Without the pictures, print the lines running from the beginning of the material to the line containing "dark grey boat", both ends included.

== Information shown ==

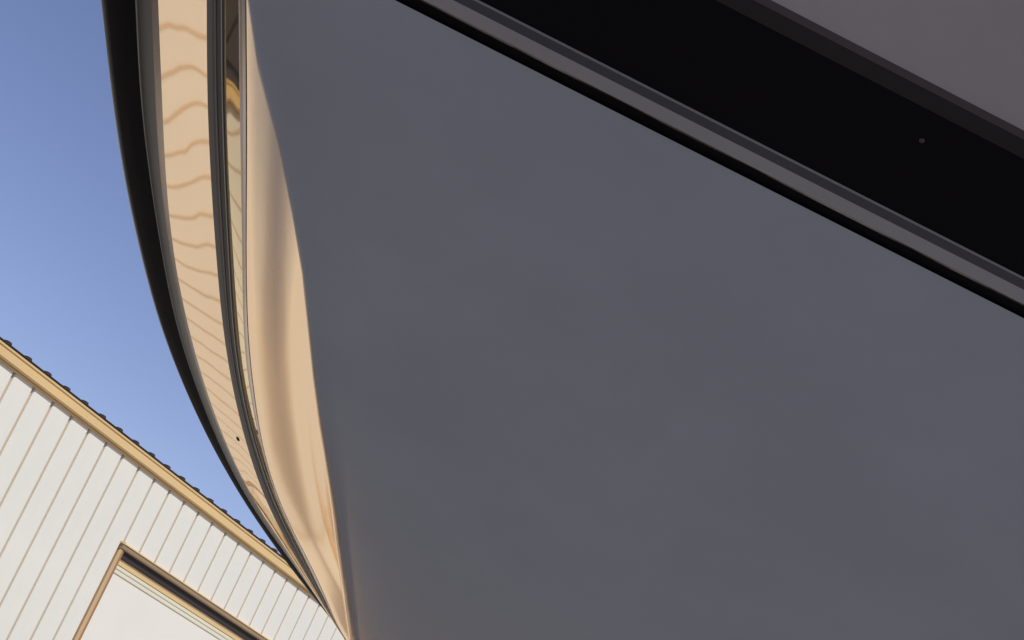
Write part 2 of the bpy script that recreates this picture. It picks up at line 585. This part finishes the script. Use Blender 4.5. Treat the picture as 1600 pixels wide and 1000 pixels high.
def loft(name, rings, mat, parent, smooth=True, cap_top=False, cap_bot=False):
    n = len(rings[0])
    vs = [H(*p) for r in rings for p in r]
    fs = []
    for k in range(len(rings) - 1):
        for i in range(n):
            j = (i + 1) % n
            fs.append((k * n + i, k * n + j, (k + 1) * n + j, (k + 1) * n + i))
    if cap_bot: fs.append(tuple(range(n)))
    if cap_top: fs.append(tuple(range((len(rings) - 1) * n, len(rings) * n)))
    me = mesh_from(name, vs, fs, smooth)
    bm = bmesh.new(); bm.from_mesh(me)
    bmesh.ops.recalc_face_normals(bm, faces=bm.faces[:])
    bm.to_mesh(me); bm.free()
    return link(name, me, parent, mat)


def side_strip(name, a, b, mat, parent, lift=0.0015):
    """a thin bead along the port side between two lines, from the corner aft"""
    ra, rb = ring(a, push=lift), ring(b, push=lift)
    i0, i1 = NB + NA // 2, NB + NA + NS
    vs, fs = [], []
    for i in range(i0, i1):
        vs.append(H(*ra[i])); vs.append(H(*[(p + q) / 2 for p, q in zip(ra[i], rb[i])]) + Vector((-0.0012, 0, -0.0012))); vs.append(H(*rb[i]))
    for k in range(i1 - i0 - 1):
        a0 = 3 * k
        fs += [(a0, a0 + 3, a0 + 4, a0 + 1), (a0 + 1, a0 + 4, a0 + 5, a0 + 2)]
    me = mesh_from(name, vs, fs, True)
    return link(name, me, parent, mat)


boat = bpy.data.objects.new("boat", None)
C.objects.link(boat)
tag(boat, "glossy dark grey boat hull with black band and rub rail, filling the right side", "boat")

# lower hull: the raked grey face and the flared side below the seam
rings = []
G = L_('g0')
for i in range(0, 23):
    z = 1.15 - 0.02 * i
    y0 = G.y0 + (1.15 - z) / BOWSLOPE
    dx = corner_x(z) - G.x(min(y0, 5.0)) if i else 0.0
    rings.append(ring(G, dx=dx, z=z, R=0.16 + LOWR * (1.15 - z), y0=y0, taper=TAPER, rn=1.0 + 1.2 * min(1.0, i / 3)))
# runs on down into a long narrow keel that stands on the ground
last = rings[-1]
cx = X_AXIS
gz = -EYE.z / SC
for z, s, y0, y1 in ((0.62, 0.7, 6.6, 8.3), (0.50, 0.35, 7.3, 8.2), (0.42, 0.08, 7.7, 8.1), (0.1, 0.05, 7.8, 8.1), (None, 0.05, 7.8, 8.1)):
    ymin = min(p[1] for p in last); ymax = max(p[1] for p in last)
    row = []
    for p in last:
        yy = y0 + (p[1] - ymin) / (ymax - ymin) * (y1 - y0)
        row.append((cx + (p[0] - cx) * s, yy, z if z is not None else gz + TILT * (yy - 3.0)))
    rings.append(row)
loft("lower_hull", rings, M_lower, boat, cap_top=True)

# recessed seam, strake with its lip, gloss band, moulding, upper topside, rail
seam = lerp_side('g0', 's', 0.12)
SY = 2.902
loft("seam_groove", [ring(G, R=0.16), ring(G, push=-0.003, face=-0.02, z=1.1502), ring(seam, push=-0.003, face=-0.02, y0=SY), ring(seam, y0=SY)], M_black, boat, smooth=False)
mid = lerp_side('g0', 's', 0.55)
S_ = L_('s')
loft("strake", [ring(seam, push=-0.001, face=-0.004, y0=SY), ring(seam, push=0.001, face=0.004, y0=SY), ring(mid, push=0.001, face=0.006, y0=2.893)], M_strake, boat, smooth=False)
loft("strake_lip", [ring(mid, push=0.001, face=0.006, y0=2.893), ring(S_, push=0.0, face=0.0)], M_strakedark, boat)
s2 = lerp_side('s', 'b', 0.03)
loft("strake_bead", [ring(S_), ring(lerp_side('s', 'b', 0.012), push=0.001, face=0.002), ring(s2, push=-0.001, face=-0.002)], M_bead, boat)
Bq = lerp_side('s', 'b', 0.975)
loft("gloss_band", [ring(lerp_side('s', 'b', t), push=-0.002, face=-0.003) for t in (0.03, 0.2, 0.4, 0.6, 0.8, 0.975)], M_glass, boat)
B_ = L_('b'); C_ = L_('c'); D_ = L_('d'); F_ = L_('f'); Rm = L_('rim')
loft("band_lip", [ring(Bq, push=-0.002, face=-0.003), ring(B_)], M_trim, boat)
side_strip("band_bead", lerp_side('s', 'b', 0.965), lerp_side('s', 'b', 0.99), M_bead, boat)
loft("moulding", [ring(B_), ring(lerp_side('b', 'c', 0.3), push=0.001), ring(lerp_side('b', 'c', 0.62), push=0.001)], M_trim, boat)
loft("moulding_fade", [ring(lerp_side('b', 'c', 0.62), push=0.001), ring(lerp_side('b', 'c', 0.8), push=0.001, face=0.002), ring(C_)], M_fade, boat)  # tone step imitates the soft shaded edge above the band
side_strip("moulding_bead", lerp_side('b', 'c', 0.30), lerp_side('b', 'c', 0.42), M_trimlight, boat, 0.002)
loft("upper_topside", [ring(lerp_side('c', 'd', t), face=q) for t, q in ((0, 0), (0.15, 0), (0.3, 0), (0.45, 0), (0.6, 0), (0.75, 0), (0.9, 0), (1.0, 0))], M_hull, boat)
f1 = lerp_side('d', 'f', 0.30)
loft("rail_flange", [ring(D_), ring(f1)], M_flange, boat)
loft("rail_backing", [ring(f1), ring(lerp_side('d', 'f', 0.95))], M_trim, boat)
loft("rail_bead", [ring(lerp_side('d', 'f', 0.95)), ring(F_, push=0.001)], M_bead, boat)
top = lambda z, p: ring(Rm, push=p, face=p, z=z)
loft("rub_rail", [ring(F_, push=0.001), ring(lerp_side('f', 'rim', 0.4)), ring(lerp_side('f', 'rim', 0.85)), top(1.562, -0.002), top(1.572, 0.010),
                  top(1.590, 0.014), top(1.620, 0.008), top(1.635, -0.02), top(1.64, -0.06)], M_rub, boat)
loft("deck", [top(1.638, -0.055), top(1.655, -0.12), top(1.675, -0.3)], M_hull, boat, cap_top=True)


# ------------------------------------------------------------------ small fittings
def dome(name, pos, nrm, r, mat, parent, flat=0.45, segs=14):
    q = Vector((0, 0, 1)).rotation_difference(nrm.normalized())
    vs, fs = [], []
    rows = [(1.0, -0.3), (1.0, 0.0), (0.86, 0.35), (0.5, 0.8), (0.15, 1.0)]
    for rr, hh in rows:
        for i in range(segs):
            a = 2 * math.pi * i / segs
            vs.append(pos + q @ Vector((math.cos(a) * r * rr, math.sin(a) * r * rr, hh * r * flat)))
    for k in range(len(rows) - 1):
        for i in range(segs):
            j = (i + 1) % segs
            fs.append((k * segs + i, k * segs + j, (k + 1) * segs + j, (k + 1) * segs + i))
    fs.append(tuple(range((len(rows) - 1) * segs, len(rows) * segs)))
    return link(name, mesh_from(name, vs, fs, True), parent, mat)


def on_side(ka, kb, t, y, lift=0.0):
    sd = lerp_side(ka, kb, t)
    return H(sd.x(y), y, sd.z)


def on_bow(ka, kb, t, x, lift=0.0):
    sd = lerp_side(ka, kb, t)
    return H(x, sd.y0 + SKEW * x, sd.z)


p = on_bow('s', 'b', 0.70, 0.455)
n = (on_bow('s', 'b', 0.80, 0.455) - p).cross(on_bow('s', 'b', 0.70, 0.505) - p)
if n.z > 0: n = -n
dome("button_screw", p, n, 0.005, M_trimlight, boat)
p = on_side('c', 'd', 0.30, 5.36)
n = (on_side('c', 'd', 0.4, 5.36) - p).cross(on_side('c', 'd', 0.30, 5.46) - p)
if n.z > 0: n = -n
dome("drain_fitting", p, n, 0.009, M_shade_drain, boat)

===

_Written solution:_
Write part 2 of the bpy script that recreates this picture. It picks up at line 585. This part finishes the script. Use Blender 4.5. Treat the picture as 1600 pixels wide and 1000 pixels high.
def loft(name, rings, mat, parent, smooth=True, cap_top=False, cap_bot=False):
    n = len(rings[0])
    vs = [H(*p) for r in rings for p in r]
    fs = []
    for k in range(len(rings) - 1):
        for i in range(n):
            j = (i + 1) % n
            fs.append((k * n + i, k * n + j, (k + 1) * n + j, (k + 1) * n + i))
    if cap_bot: fs.append(tuple(range(n)))
    if cap_top: fs.append(tuple(range((len(rings) - 1) * n, len(rings) * n)))
    me = mesh_from(name, vs, fs, smooth)
    bm = bmesh.new(); bm.from_mesh(me)
    bmesh.ops.recalc_face_normals(bm, faces=bm.faces[:])
    bm.to_mesh(me); bm.free()
    return link(name, me, parent, mat)


def side_strip(name, a, b, mat, parent, lift=0.0015):
    """a thin bead along the port side between two lines, from the corner aft"""
    ra, rb = ring(a, push=lift), ring(b, push=lift)
    i0, i1 = NB + NA // 2, NB + NA + NS
    vs, fs = [], []
    for i in range(i0, i1):
        vs.append(H(*ra[i])); vs.append(H(*[(p + q) / 2 for p, q in zip(ra[i], rb[i])]) + Vector((-0.0012, 0, -0.0012))); vs.append(H(*rb[i]))
    for k in range(i1 - i0 - 1):
        a0 = 3 * k
        fs += [(a0, a0 + 3, a0 + 4, a0 + 1), (a0 + 1, a0 + 4, a0 + 5, a0 + 2)]
    me = mesh_from(name, vs, fs, True)
    return link(name, me, parent, mat)


boat = bpy.data.objects.new("boat", None)
C.objects.link(boat)
tag(boat, "glossy dark grey boat hull with black band and rub rail, filling the right side", "boat")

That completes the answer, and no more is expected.